The media-tracking firm went through the phone bills of 60,000 people for one year to figure out that blacks talk an average of 1,331 minutes per month, compared with 647 minutes per month for whites.

Whites were the least talkative people in the study, which ended in May. Hispanics talked 826 minutes per month, and Asians and Pacific Islanders 692 minutes per month.

This isn't because blacks talk and whites text. Blacks text more too: 780 messages per month, compared with 566 for whites. Hispanics text almost as much as blacks, at 767 messages per month. Asians and Pacific Islanders text the least, at 384 per month.

One reason blacks talk more on cell phones may be that fewer of them have home phones, but this hardly explains the whole difference. According to the National Center for Health Statistics, 25 percent of black adults had only cell phone service last year, compared with 21 percent for white adults.

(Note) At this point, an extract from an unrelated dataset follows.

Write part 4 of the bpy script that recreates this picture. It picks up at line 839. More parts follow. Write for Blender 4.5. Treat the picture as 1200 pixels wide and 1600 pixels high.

Blacks make more use of other phone features, too. A study by the Pew Internet & American Life Project last year found that blacks were a lot more likely to use the Internet from their phones. That finding might be party explained by their lagging adoption of home broadband.

Women talk 22 percent more than men: 856 minutes per month compared with 667. They also text 34 percent more.

The greater number of black and Hispanics in the South means that it's the most talkative area of the country. The area of heavy texting is less well defined, but it's generally more popular in the South and in the interior of the country.

Mississippi is unusual in that inhabitants are big on both texting and talking, something Nielsen believes may be due to its black population being relatively large and young – teenagers text a lot more than adults, of course.

The Nielsen panel of 60,000 households was weighted to match the Census. However, it looked only at households that got phone bills. People who have prepaid service generally don't get bills and make up about 20 percent of wireless subscribers.